• [Given instruction]
Retype each line of the listing below, from the first through the one holding "const LAMP_COLOR = new", with no other lines.

——

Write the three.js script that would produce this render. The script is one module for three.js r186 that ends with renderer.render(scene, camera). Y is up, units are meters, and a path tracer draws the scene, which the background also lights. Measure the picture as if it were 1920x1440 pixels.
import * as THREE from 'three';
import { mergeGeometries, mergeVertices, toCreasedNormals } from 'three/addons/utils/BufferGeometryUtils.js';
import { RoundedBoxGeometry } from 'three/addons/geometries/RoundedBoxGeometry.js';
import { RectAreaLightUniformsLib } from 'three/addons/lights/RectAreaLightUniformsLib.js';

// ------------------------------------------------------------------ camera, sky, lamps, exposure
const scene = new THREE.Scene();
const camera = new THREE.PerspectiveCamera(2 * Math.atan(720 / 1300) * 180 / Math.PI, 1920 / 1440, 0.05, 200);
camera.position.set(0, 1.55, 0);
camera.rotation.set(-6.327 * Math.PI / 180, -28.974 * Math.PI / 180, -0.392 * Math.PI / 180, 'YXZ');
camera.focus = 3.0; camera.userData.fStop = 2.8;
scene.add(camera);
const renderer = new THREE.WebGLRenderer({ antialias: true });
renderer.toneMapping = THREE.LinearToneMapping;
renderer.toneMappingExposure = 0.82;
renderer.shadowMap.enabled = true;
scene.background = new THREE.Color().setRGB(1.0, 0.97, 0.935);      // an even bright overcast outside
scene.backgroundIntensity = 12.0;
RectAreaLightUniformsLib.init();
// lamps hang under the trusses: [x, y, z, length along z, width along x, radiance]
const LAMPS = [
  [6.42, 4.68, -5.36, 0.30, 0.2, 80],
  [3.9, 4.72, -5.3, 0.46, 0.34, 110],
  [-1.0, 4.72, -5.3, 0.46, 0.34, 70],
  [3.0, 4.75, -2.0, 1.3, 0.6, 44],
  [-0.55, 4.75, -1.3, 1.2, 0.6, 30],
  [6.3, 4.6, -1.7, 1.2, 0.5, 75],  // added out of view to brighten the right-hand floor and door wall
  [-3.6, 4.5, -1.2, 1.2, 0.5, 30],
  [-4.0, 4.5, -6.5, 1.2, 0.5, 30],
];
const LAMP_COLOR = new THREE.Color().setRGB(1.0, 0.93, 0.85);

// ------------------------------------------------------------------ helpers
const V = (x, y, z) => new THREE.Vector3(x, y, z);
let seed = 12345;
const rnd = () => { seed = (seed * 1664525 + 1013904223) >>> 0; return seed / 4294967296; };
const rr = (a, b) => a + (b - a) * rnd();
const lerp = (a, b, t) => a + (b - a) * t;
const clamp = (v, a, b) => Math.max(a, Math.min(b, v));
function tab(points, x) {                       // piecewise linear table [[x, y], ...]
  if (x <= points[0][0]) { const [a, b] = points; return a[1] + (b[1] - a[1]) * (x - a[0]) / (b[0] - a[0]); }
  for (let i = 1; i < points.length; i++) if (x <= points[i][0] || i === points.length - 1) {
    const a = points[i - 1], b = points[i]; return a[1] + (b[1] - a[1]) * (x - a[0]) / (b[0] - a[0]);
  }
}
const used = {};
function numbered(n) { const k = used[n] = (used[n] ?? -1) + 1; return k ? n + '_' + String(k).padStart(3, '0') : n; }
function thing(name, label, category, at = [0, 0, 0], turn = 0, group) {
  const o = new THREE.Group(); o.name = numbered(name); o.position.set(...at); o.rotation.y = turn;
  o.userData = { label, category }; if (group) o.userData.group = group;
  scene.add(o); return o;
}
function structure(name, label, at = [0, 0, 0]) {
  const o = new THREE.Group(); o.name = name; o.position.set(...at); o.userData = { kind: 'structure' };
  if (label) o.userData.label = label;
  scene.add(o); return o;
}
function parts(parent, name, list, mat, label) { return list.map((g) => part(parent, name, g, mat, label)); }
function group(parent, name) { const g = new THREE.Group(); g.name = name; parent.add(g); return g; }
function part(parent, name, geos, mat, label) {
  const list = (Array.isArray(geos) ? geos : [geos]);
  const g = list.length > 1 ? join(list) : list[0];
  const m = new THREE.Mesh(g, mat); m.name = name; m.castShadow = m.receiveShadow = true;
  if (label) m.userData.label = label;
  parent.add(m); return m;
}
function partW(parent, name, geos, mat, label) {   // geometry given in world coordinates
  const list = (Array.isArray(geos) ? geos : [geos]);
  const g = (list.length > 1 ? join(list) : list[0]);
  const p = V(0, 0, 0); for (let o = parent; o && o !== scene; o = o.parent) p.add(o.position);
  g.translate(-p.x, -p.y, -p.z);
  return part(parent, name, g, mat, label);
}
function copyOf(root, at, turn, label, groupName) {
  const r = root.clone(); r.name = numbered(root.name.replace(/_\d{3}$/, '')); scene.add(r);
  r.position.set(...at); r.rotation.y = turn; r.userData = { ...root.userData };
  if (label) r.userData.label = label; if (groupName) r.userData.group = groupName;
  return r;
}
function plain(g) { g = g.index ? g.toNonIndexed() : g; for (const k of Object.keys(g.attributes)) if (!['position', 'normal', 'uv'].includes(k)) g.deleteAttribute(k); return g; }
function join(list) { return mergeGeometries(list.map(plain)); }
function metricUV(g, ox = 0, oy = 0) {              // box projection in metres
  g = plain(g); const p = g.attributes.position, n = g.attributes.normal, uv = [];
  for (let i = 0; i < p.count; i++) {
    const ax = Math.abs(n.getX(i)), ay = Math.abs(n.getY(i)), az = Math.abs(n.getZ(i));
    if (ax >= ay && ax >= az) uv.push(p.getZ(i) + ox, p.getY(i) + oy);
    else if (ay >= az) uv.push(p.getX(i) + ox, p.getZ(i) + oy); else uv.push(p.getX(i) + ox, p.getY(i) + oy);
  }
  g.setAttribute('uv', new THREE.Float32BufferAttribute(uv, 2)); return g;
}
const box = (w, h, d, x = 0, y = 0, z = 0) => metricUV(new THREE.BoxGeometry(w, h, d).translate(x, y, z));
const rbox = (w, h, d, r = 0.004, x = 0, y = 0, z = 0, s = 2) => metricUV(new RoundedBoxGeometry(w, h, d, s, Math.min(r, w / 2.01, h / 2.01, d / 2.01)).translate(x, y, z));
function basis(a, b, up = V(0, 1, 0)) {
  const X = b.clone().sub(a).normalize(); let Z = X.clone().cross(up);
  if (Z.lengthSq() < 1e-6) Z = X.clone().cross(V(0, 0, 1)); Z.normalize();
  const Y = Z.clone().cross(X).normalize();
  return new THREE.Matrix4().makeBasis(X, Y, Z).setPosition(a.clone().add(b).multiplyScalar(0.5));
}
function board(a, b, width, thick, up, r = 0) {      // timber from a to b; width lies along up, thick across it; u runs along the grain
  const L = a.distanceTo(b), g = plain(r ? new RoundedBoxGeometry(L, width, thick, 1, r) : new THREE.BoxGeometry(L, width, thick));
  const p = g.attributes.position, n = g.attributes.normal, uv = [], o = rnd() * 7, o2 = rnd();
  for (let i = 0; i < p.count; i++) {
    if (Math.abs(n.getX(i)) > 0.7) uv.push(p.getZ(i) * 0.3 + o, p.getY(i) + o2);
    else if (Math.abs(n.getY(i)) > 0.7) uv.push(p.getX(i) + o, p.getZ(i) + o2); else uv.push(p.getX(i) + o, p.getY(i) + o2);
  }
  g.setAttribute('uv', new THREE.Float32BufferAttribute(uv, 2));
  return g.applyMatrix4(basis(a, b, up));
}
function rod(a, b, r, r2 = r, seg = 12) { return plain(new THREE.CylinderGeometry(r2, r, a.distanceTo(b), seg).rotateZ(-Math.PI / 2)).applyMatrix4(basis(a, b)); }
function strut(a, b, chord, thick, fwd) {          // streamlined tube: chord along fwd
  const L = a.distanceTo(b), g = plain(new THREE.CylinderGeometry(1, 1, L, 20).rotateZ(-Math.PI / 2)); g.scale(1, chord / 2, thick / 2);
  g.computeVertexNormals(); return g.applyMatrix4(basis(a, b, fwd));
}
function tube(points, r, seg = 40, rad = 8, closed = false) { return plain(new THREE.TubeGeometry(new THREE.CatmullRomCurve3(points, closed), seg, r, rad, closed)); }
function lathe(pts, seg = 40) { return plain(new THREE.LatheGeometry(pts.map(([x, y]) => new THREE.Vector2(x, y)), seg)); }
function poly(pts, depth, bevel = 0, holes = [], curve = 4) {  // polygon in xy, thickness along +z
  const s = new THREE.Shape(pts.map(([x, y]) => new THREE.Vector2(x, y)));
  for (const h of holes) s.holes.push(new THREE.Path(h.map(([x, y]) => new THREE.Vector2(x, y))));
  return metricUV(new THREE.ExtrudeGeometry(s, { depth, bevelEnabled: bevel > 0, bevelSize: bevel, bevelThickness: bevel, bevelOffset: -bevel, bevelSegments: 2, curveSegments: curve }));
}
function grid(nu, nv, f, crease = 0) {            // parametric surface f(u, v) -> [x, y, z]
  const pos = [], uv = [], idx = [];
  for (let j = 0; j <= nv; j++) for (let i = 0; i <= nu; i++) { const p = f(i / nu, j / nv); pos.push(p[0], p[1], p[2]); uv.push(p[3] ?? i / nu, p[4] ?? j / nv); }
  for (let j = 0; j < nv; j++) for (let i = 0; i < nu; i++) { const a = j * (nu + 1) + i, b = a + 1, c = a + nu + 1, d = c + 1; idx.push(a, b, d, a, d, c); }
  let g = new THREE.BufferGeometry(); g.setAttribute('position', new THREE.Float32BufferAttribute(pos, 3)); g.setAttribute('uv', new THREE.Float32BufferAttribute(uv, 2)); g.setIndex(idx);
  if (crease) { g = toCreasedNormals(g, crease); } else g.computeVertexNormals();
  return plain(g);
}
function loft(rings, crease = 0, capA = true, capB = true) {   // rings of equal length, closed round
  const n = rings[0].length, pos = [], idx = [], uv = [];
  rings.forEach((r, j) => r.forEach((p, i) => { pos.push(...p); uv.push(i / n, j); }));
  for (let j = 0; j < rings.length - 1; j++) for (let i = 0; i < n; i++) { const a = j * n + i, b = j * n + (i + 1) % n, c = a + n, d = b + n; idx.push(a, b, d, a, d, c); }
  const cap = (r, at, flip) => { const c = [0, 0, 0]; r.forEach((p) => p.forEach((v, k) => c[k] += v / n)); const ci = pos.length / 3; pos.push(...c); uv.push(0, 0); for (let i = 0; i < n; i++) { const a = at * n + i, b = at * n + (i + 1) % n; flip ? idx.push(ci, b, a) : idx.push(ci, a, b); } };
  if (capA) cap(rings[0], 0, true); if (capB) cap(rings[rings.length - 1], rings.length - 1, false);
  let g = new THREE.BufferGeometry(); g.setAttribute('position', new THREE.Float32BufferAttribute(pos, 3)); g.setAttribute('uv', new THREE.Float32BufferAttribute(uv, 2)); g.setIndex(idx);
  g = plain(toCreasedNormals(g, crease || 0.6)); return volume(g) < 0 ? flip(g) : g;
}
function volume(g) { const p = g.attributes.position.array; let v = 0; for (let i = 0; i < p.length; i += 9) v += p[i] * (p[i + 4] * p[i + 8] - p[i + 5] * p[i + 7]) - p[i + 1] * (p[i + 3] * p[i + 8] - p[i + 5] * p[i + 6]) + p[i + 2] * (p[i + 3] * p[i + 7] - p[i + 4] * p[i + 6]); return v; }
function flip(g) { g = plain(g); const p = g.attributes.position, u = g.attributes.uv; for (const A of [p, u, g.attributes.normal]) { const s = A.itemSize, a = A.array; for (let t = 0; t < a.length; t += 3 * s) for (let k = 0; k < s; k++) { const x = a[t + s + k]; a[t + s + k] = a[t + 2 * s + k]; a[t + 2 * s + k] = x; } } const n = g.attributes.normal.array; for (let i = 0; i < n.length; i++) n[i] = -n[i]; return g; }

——

• [Reply to the task]
Write the three.js script that would produce this render. The script is one module for three.js r186 that ends with renderer.render(scene, camera). Y is up, units are meters, and a path tracer draws the scene, which the background also lights. Measure the picture as if it were 1920x1440 pixels.
import * as THREE from 'three';
import { mergeGeometries, mergeVertices, toCreasedNormals } from 'three/addons/utils/BufferGeometryUtils.js';
import { RoundedBoxGeometry } from 'three/addons/geometries/RoundedBoxGeometry.js';
import { RectAreaLightUniformsLib } from 'three/addons/lights/RectAreaLightUniformsLib.js';

// ------------------------------------------------------------------ camera, sky, lamps, exposure
const scene = new THREE.Scene();
const camera = new THREE.PerspectiveCamera(2 * Math.atan(720 / 1300) * 180 / Math.PI, 1920 / 1440, 0.05, 200);
camera.position.set(0, 1.55, 0);
camera.rotation.set(-6.327 * Math.PI / 180, -28.974 * Math.PI / 180, -0.392 * Math.PI / 180, 'YXZ');
camera.focus = 3.0; camera.userData.fStop = 2.8;
scene.add(camera);
const renderer = new THREE.WebGLRenderer({ antialias: true });
renderer.toneMapping = THREE.LinearToneMapping;
renderer.toneMappingExposure = 0.82;
renderer.shadowMap.enabled = true;
scene.background = new THREE.Color().setRGB(1.0, 0.97, 0.935);      // an even bright overcast outside
scene.backgroundIntensity = 12.0;
RectAreaLightUniformsLib.init();
// lamps hang under the trusses: [x, y, z, length along z, width along x, radiance]
const LAMPS = [
  [6.42, 4.68, -5.36, 0.30, 0.2, 80],
  [3.9, 4.72, -5.3, 0.46, 0.34, 110],
  [-1.0, 4.72, -5.3, 0.46, 0.34, 70],
  [3.0, 4.75, -2.0, 1.3, 0.6, 44],
  [-0.55, 4.75, -1.3, 1.2, 0.6, 30],
  [6.3, 4.6, -1.7, 1.2, 0.5, 75],  // added out of view to brighten the right-hand floor and door wall
  [-3.6, 4.5, -1.2, 1.2, 0.5, 30],
  [-4.0, 4.5, -6.5, 1.2, 0.5, 30],
];
const LAMP_COLOR = new THREE.Color().setRGB(1.0, 0.93, 0.85);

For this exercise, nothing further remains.